Se entrena también la calma. La reacción que debe reemplazar al pánico cuando nos enfrentamos al peligro. Con la mente tranquila se puede tantear el terreno y acomodar la situación, en la medida de lo posible, a nuestro provecho. Miles de objetos que hay en la calle y en la casa pueden convertirse en armas, y una mirada atenta a nuestro rival puede ayudarnos a anticipar sus intenciones y movimientos. No hay discurso místico que valga para entrenar la calma. Se entrena con el cuerpo, poniéndolo en movimiento, exponiéndolo a situaciones que lo incomodan: saltar, rodar, recibir un golpe, atacar. Ahí aparecen los miedos y fobias, los no puedo, el cúmulo de excusas para no hacer lo que perfectamente podemos hacer. Cada uno tiene los suyos y yo conozco perfectamente los míos. Hay golpes que no tolero, hay saltos en los que se me cierra el pecho y siento el corazón latiéndome a la altura del cuello. A veces no estoy de ánimo para enfrentarlos y me esfuerzo por no llorar. Pero otras, cuando logro avanzar en la superación de alguno de mis obstáculos, me voy a casa contenta, cansada, transpirada, preguntándome en el colectivo cuántas otras cosas, a priori tan terribles, son en realidad más fáciles de lo que creo.
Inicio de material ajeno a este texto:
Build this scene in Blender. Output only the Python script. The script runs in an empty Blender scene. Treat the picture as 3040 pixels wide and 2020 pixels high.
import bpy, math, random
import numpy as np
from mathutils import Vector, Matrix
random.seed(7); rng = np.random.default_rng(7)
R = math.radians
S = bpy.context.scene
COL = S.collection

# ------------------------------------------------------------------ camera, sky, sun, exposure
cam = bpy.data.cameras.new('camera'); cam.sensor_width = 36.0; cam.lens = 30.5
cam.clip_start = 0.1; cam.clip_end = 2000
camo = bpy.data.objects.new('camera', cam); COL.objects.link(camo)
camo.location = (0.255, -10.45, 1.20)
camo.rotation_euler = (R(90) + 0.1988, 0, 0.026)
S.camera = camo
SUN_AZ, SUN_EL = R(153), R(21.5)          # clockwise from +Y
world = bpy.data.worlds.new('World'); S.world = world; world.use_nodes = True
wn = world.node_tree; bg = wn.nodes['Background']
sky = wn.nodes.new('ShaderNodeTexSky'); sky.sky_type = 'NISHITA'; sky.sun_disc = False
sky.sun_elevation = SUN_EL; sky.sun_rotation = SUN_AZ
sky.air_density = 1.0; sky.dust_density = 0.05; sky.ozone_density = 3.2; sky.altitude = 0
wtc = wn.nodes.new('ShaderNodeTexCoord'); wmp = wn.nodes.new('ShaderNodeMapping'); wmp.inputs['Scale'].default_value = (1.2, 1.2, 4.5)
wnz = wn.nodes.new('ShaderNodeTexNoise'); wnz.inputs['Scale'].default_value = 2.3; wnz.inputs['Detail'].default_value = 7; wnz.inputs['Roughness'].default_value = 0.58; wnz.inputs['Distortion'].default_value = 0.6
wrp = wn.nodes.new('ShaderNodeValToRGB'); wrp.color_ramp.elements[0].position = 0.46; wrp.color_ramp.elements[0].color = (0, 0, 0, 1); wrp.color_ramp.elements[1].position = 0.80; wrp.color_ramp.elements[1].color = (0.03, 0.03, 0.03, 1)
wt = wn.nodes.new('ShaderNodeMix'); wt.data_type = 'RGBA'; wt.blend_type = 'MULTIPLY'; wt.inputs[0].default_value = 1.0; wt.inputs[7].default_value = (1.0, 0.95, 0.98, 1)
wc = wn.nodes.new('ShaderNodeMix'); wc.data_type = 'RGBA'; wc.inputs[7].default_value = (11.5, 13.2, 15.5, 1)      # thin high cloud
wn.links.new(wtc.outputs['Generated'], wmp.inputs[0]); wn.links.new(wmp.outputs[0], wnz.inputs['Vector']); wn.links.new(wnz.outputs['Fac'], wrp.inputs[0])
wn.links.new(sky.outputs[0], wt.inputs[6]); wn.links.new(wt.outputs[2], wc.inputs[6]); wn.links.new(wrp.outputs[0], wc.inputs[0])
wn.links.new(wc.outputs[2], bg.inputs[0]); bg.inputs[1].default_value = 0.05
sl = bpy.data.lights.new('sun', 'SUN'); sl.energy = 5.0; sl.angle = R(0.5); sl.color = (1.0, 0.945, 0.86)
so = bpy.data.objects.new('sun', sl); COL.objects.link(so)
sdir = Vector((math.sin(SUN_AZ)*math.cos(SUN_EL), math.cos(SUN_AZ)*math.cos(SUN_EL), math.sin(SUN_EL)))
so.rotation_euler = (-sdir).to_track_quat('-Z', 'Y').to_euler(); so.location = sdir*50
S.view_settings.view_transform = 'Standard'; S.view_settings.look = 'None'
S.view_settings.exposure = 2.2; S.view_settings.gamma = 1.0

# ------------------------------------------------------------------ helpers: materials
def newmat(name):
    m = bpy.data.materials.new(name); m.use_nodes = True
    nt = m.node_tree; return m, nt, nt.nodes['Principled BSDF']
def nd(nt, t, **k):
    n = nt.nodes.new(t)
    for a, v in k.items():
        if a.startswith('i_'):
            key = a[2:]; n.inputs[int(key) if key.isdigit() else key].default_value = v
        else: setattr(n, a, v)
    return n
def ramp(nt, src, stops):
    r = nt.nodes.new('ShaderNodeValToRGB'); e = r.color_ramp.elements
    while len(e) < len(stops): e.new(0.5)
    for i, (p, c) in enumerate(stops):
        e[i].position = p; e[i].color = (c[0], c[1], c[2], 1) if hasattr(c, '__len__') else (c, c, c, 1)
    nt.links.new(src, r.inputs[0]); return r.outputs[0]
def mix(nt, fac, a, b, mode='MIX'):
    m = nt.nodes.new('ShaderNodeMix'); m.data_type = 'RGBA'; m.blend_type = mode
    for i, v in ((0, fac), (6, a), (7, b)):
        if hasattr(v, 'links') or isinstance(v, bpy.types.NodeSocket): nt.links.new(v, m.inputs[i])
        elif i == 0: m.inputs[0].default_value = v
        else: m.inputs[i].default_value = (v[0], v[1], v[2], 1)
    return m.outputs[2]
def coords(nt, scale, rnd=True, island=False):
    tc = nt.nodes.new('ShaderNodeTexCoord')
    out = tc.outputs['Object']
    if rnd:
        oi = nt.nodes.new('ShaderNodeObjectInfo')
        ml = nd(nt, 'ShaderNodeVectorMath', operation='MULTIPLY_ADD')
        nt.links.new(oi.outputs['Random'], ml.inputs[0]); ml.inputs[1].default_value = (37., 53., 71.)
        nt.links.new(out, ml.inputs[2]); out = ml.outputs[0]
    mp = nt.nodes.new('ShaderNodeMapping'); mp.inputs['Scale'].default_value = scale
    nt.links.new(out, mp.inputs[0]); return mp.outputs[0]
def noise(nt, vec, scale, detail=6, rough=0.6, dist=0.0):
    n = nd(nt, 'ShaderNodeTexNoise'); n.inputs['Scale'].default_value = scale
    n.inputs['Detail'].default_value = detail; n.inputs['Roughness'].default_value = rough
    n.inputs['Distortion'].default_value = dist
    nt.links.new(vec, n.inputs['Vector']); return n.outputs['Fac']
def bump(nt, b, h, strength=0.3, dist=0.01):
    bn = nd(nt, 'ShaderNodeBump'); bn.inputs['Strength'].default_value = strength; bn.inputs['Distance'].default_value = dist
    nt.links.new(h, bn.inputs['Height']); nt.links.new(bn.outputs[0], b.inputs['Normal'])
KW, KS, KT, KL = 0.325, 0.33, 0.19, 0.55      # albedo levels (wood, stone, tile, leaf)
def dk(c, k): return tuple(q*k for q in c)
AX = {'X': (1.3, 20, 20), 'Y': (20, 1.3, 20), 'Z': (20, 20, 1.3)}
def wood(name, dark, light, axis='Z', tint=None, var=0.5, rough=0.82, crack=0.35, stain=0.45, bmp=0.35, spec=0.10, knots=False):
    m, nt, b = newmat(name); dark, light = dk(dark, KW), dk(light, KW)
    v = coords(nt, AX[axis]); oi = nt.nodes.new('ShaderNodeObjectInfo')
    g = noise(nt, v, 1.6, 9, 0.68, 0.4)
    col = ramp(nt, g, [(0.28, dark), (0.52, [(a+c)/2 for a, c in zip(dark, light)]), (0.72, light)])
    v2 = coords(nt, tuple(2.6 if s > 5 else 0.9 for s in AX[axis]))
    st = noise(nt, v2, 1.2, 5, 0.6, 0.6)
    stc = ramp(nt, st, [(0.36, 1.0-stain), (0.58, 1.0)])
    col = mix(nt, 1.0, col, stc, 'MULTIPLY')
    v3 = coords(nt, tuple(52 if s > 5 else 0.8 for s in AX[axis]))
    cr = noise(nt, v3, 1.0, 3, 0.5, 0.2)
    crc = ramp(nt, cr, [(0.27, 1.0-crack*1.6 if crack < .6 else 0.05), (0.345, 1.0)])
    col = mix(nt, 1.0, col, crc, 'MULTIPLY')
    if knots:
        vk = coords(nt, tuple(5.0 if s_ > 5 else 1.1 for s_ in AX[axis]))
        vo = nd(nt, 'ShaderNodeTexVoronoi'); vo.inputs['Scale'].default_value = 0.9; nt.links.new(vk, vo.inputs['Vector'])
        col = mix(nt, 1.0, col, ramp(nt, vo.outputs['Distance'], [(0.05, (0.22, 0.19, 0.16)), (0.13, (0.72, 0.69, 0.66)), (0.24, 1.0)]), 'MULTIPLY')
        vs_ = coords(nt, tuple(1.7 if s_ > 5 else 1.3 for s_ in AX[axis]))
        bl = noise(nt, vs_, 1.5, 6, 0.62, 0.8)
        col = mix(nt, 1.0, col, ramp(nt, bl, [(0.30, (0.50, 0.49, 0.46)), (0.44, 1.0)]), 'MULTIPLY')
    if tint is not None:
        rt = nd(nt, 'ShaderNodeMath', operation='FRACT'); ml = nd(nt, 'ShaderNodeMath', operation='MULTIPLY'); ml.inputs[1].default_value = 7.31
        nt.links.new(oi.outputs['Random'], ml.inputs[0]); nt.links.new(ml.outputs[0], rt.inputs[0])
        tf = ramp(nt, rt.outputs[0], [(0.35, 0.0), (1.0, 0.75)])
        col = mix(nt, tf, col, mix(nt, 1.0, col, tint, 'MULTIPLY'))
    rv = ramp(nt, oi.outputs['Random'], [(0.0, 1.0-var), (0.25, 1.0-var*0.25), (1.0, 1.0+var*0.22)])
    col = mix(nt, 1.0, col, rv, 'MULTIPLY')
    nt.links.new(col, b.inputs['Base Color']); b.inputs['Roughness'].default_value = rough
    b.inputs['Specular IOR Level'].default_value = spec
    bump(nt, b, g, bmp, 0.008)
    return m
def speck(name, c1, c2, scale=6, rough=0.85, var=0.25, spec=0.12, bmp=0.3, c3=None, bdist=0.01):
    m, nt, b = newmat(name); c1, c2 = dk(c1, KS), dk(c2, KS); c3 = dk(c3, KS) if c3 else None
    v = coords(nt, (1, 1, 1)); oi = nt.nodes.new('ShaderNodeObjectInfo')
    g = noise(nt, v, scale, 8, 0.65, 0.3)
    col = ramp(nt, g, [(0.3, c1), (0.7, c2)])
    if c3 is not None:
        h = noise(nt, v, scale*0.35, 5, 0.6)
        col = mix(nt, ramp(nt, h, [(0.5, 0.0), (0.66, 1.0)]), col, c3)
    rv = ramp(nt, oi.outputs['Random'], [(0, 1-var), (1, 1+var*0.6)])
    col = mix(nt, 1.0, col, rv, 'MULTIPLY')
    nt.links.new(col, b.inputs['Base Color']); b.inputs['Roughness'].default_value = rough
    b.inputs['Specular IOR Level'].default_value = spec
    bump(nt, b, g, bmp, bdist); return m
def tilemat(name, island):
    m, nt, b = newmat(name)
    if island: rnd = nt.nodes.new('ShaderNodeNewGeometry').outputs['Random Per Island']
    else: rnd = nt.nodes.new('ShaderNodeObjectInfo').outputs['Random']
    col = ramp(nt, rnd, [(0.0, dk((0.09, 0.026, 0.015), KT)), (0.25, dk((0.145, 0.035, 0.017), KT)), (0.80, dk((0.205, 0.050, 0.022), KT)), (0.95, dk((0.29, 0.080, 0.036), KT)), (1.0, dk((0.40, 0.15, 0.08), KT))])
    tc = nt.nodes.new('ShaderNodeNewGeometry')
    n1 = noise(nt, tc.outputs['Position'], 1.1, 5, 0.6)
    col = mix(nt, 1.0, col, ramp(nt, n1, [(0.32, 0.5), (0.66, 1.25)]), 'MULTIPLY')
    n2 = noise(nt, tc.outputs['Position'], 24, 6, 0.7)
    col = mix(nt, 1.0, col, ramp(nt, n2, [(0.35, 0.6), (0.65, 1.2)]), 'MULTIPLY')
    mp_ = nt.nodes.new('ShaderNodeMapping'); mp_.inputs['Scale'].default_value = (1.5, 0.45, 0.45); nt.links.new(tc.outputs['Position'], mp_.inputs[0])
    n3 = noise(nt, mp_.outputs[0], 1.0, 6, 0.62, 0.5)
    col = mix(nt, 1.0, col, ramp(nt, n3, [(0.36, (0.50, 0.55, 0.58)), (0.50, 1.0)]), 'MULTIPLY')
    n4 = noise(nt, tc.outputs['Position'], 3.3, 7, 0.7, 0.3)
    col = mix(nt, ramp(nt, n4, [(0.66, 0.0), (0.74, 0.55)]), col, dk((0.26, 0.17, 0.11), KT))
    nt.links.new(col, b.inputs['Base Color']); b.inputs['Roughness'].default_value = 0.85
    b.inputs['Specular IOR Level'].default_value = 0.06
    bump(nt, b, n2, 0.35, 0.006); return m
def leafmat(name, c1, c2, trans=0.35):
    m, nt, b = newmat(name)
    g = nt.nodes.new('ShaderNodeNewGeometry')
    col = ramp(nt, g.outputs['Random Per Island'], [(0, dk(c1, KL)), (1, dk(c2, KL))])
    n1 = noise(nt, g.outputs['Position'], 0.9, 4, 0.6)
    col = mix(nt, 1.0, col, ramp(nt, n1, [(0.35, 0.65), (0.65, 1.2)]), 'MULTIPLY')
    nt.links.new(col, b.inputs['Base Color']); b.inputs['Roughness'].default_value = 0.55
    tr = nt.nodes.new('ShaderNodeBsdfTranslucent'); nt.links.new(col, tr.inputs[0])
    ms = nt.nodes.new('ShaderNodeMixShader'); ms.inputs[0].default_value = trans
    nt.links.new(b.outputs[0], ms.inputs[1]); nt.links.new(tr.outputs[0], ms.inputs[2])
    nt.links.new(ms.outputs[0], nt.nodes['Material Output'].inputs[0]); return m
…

Sé que el entrenamiento marcial no se trata sólo de la defensa física, e imagino que debe haber otros caminos para enfrentar la amenaza que vivimos las mujeres todos los días. Pero también es cierto que me alivia enormemente saber que mi hermana entrena duro, y que ante una situación de peligro tiene a su disposición cierta cantidad de herramientas. Me encantaría que mis amigas, mis primas y mis alumnas también lo hicieran. Es para ellas en realidad que escribo esto. Para todas, pero en primer lugar para ellas. Si se nos presenta el peligro en alguna situación cotidiana, ojalá tengamos la percepción alerta para correr, la mente calma para buscar la mejor salida, la destreza del golpe certero, la seguridad de un cuerpo entrenado.
Todo esto mientras reeducamos a nuestra sociedad. Mientras no naturalizamos los atropellos diarios, hasta los más leves, incluso los más aceptados. La defensa empieza mucho antes de un puño viajando a nuestra cara. Miremos a nuestro alrededor. Ya empezó.